Age levels have long been used for segmentation purposes. However, adults of the same age may be at different stages of adult development. Therefore, stages of adult development has the potential to be used as a basis of segmentation. Consumers at the same stage will tend to view their life situation in a similar way which could lead to similar priorities, activities, and possibly, consumer behavior. For example, some men in passing through the "mid-life crises" want to relive their youth and be reassured that they are still masculine and vital. This is a homogeneous segment of male consumers who could be the target of certain clothing, physical fitness, and grooming products.

Marketing Strategies and the Life-Span

As consumers change as they age, the ways firms market to them may also have to change. Priorities, evaluative criteria, and product usage need not be expected to be constant over the life-span. Advertising appeals and spokespersons for products cannot be expected to have the same effectiveness over the life-span. As Kaylan Pickford, a 53 year old model notes, "Women are bored to death with being forced to look at only one image in advertising. Advertisers would get a very good response if they would put sensuality into midlife models..." (Burstein 1983, p. M10). An obvious benefit of better understanding the aging process will be the ability to market to different age levels with more sensitivity and intelligence.

Need For Longitudinal Research

There is a definite need for longitudinal studies to consumer research over the life-span. Longitudinal analysis has the ability to give insight into the relationship between the aging process and consumer behavior. This technique uses longitudinal data to separate the effect of aging from the historical effects under which each age level was socialized (the cohort effect). That is, if 30 year olds eat more candy bars than 40 year olds, the difference may be caused by the age difference (40 year olds don't like sweets as much as they get older) or because 30 year olds grew up with sugar products being more commonplace (and they will continue to like candy bars when they are 40 year olds).

Only longitudinal research can offer the time dimension to better understand the data and be able to put it in context. For example, sociologists studying the 45-65 year old on a longitudinal basis found that "today's middle-age person is an entirely different critter physically, economically, and psychologically from previous generations" (Yovovich 1983, p. M10). Consumer research in the life-span obviously cannot advance by relying on cross-sectional studies.

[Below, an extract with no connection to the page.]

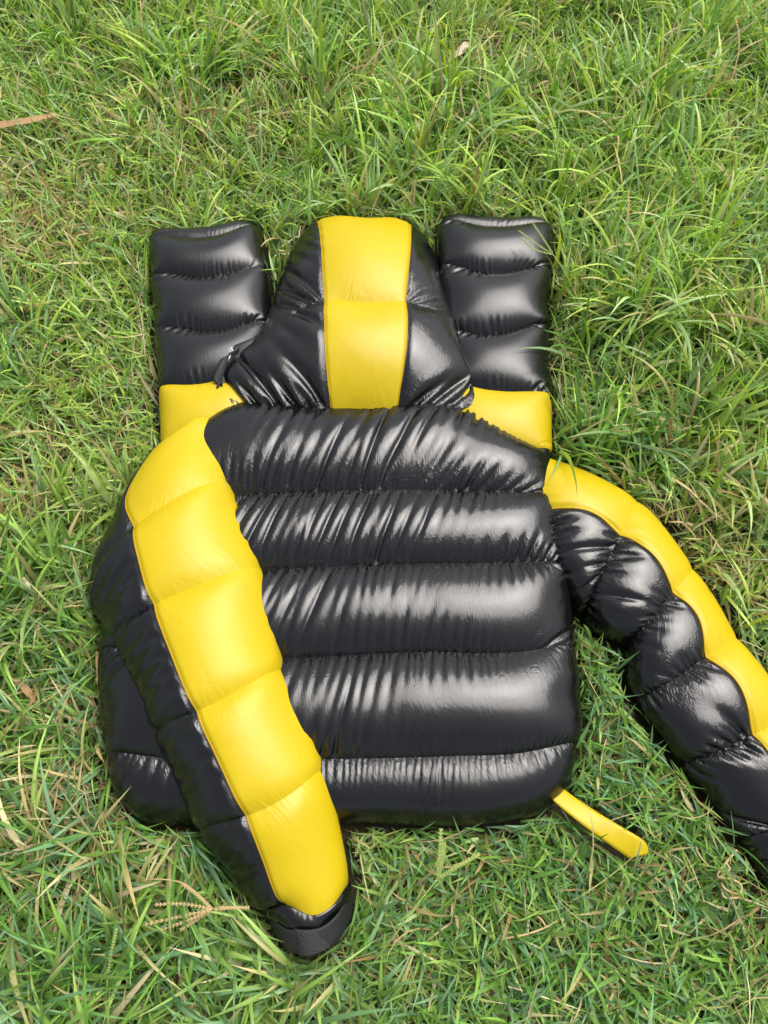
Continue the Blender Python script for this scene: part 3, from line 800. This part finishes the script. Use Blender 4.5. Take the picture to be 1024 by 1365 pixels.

Potential for Theory Development

Life-span theory is in its early stages of development. Life-span theory and other life-span research has not been systematically applied to the study of consumers. While this presents problems for researchers, it also presents an opportunity for involvement in the development and testing of life-span theory both in and outside the context of consumer behavior.

CONCLUSIONS

Limited consumer research has been conducted to systematically examine the effect of aging on adult consumer behavior. The study of the adult developmental process finds that aging adults adapt to the changes occurring within them and changes experienced in their environment. Life-span theory and research has the potential to suggest fresh insights and perspectives into the buying behavior of adult consumers. Research employing a life-span perspective can offer a significant contribution in studying an increasingly important segment of our society.